Sinopia News Top

IMF Call for Increased Loan Availability for Businesses

The International Monetary Fund advised the Ethiopian government to to make more credit available to private businesses to boost employment and build on its economic gains.

While the country's government-led development model has improved lives and expanded the economy, public enterprises that are involved in building more houses, dams and factories are draining banks of loans, Ethiopia Representative Jan Mikkelsen told reporters in Addis Ababa.

“The private sector is struggling to get credit for its projects and that’s a problem for economic growth and job creation,” he said on June 5.

Economic growth in Ethiopia, Africa’s second-most populous nation, is expected to slow to 6.5 percent in the 12 months to July 7, the end of Ethiopia’s fiscal year, and next year, according to the Washington-based lender.
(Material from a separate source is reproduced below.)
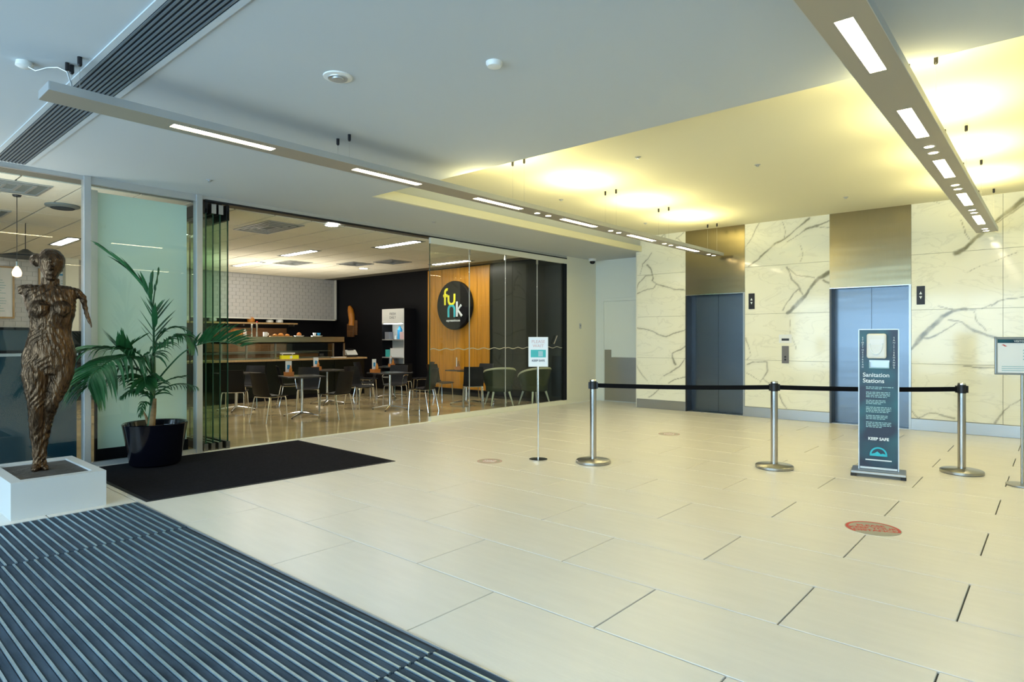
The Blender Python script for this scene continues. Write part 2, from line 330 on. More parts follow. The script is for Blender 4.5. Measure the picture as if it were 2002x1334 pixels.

Annual growth averaged 7.7 percent in the previous three years, it said. In the last fiscal year, 68 percent of non-government loans went to state-owned enterprises and that ratio increased to 81 percent in the nine months to February, Mikkelsen said.

Ethiopia’s “capital constrained” economy cannot meet all credit demands, State Minister of Finance Abraham Tekeste said. Loans are available for companies in priority areas including export-oriented manufacturing and agriculture, he said.

The government is trying to increase the amount of credit for industry by boosting “domestic resource mobilization” and promoting foreign investment, according to Abraham.